Bergsteigen: Gretchensteig im Winter

Der Wetterbericht verspricht einen traumhaften Tag. Ich möchte in die Berge. Mio braucht Betreuung. Gernot hat Omikron hinter sich und möchte nur im niedrigen Pulsbereich etwas tun. Er könnte mit Mio spazieren und mir eine Raxüberquerung ermöglichen. Ach was, wir planen eine Spazierwanderung im niedrigen Pulsbereich. Unbesorgt und mit wenig Ausrüstung, weil der Hund dabei ist, und wenig Planung, weil anstrengend darf es eh nicht werden, verabreden wir uns für morgen.

In der Früh dann die Horrornachricht. Putin hat die Ukraine angegriffen. Was soll ich tun? Den ganzen Tag Nachrichten lesen und fassungslos sein? Ablenkung wird gut sein. Gelingt nicht ganz, aber besser als daheim.

Am Preiner Gscheid geht’s los. Mio wirft sich in den Schnee und wälzt sich. Skitourengeher starten, aber wir sind nach 60 Meter Richtung Reißthaler Hütte wieder weg und völlig alleine unterwegs. Die Reha-Wanderung unter Aufsicht Gernots Pulsuhr startet problemfrei. Bald ist es unverspurt. Der Schnee im Wald ist tief und damit teils ein bisserl zach, aber es geht. Dafür verspricht der Südhang ab der Reißthaler Hütte apere Abschnitte. Aber nicht lange, dann geht es wieder in tiefen Schnee. Mühsam, die Pulsziele werden nach oben angepasst. Aber wir schaffen das.

Oberhalb der Latschen ist Mio plötzlich auf und davon. Weit entfernt quert er einen steilen Hang und verschwindet Richtung Raxenmäuern. Aber diesmal hört er auf den Pfiff, vielleicht war es auch Zufall. Ein bisserl außer Atem kommt er zurück. Das muss schön anstrengend sein, wenn man bei jedem Schritt bis zum Bauch einsinkt und so bergauf rennt.

Den Martinsteig finden wir nicht. Oder wir wollen ihn nicht suchen. Der Gretchensteig sollte auch passen. Die Kraxelei ist teilweise unter einem steilen Schneefeld verborgen. Mio kommt an die Leine, er wird angeseilt. Bei den Stahlseilen, die zum Teil unter dem Schnee sind, wird es spannend. Er präsentiert sich als kühner Kletterer.
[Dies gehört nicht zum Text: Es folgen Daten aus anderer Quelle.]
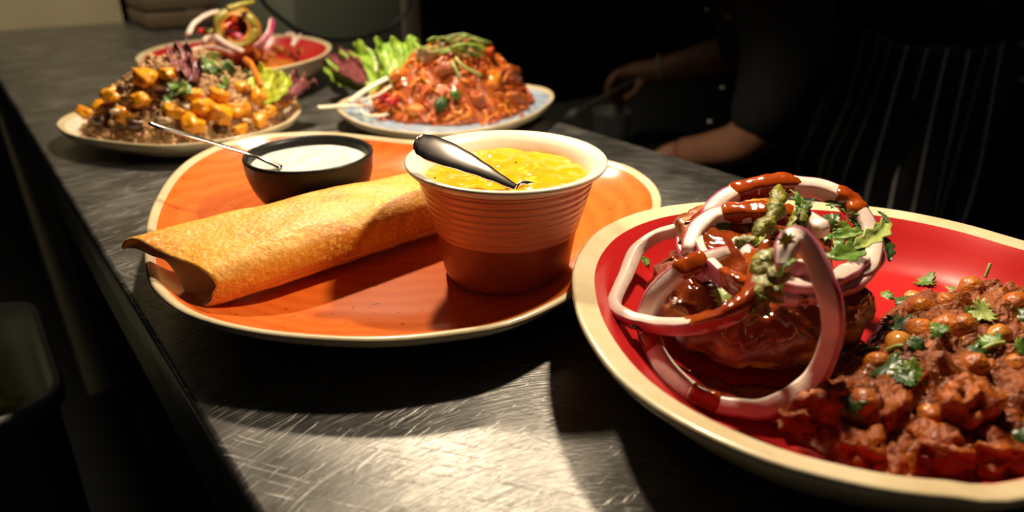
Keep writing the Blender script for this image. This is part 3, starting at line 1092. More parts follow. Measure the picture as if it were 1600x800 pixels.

Nur zweimal hebe ich ihn über eine Stufe. Er wäre schon nachgekommen, aber ich habe ihn beim ersten Mal lieber vor mir, habe ich doch selbst genug mit den Bedingungen und Mios Leine in einer Hand zu tun. Und so richtig versteht Mio auch nicht, warum wir gerade da rauf müssen.

Am Plateau warten jede Menge Gämsen. Der Hund ist begeistert, denn diese Tiere riechen so wie die „Adventure Wild Deer“-Leckerlis von Nestle. Zum Glück ist er angeseilt.

Nach ausführlicher Rast am Karl-Ludwig-Haus geht es den Karlgraben runter. Mio lässt nochmals mangelnde Bergerfahrung aufblitzen, als er sich in Laune auf dem über 35° steilen Harschdeckel wälzen will. Entsetzen sehe ich in seinen Augen, als die Fahrt losgeht. Aber mehr als einen Ruck schafft er nicht. Zum Glück ist er ja angeseilt.

Im Karlgraben ist seine Lebensfreude nicht mehr zu stoppen. Der Graben hat auch eine anständige Steigung. Mio springt wie ein Gamsbock runter, eine Freude ist das! Beim Anblick des Parkplatzes am Preiner Gscheid bleibt er stehen und streikt. Nein, Heim will er anscheinend nicht.

Tadellose Tour mit dann doch nicht ganz Niederpulswanderungscharakter. Super war’s!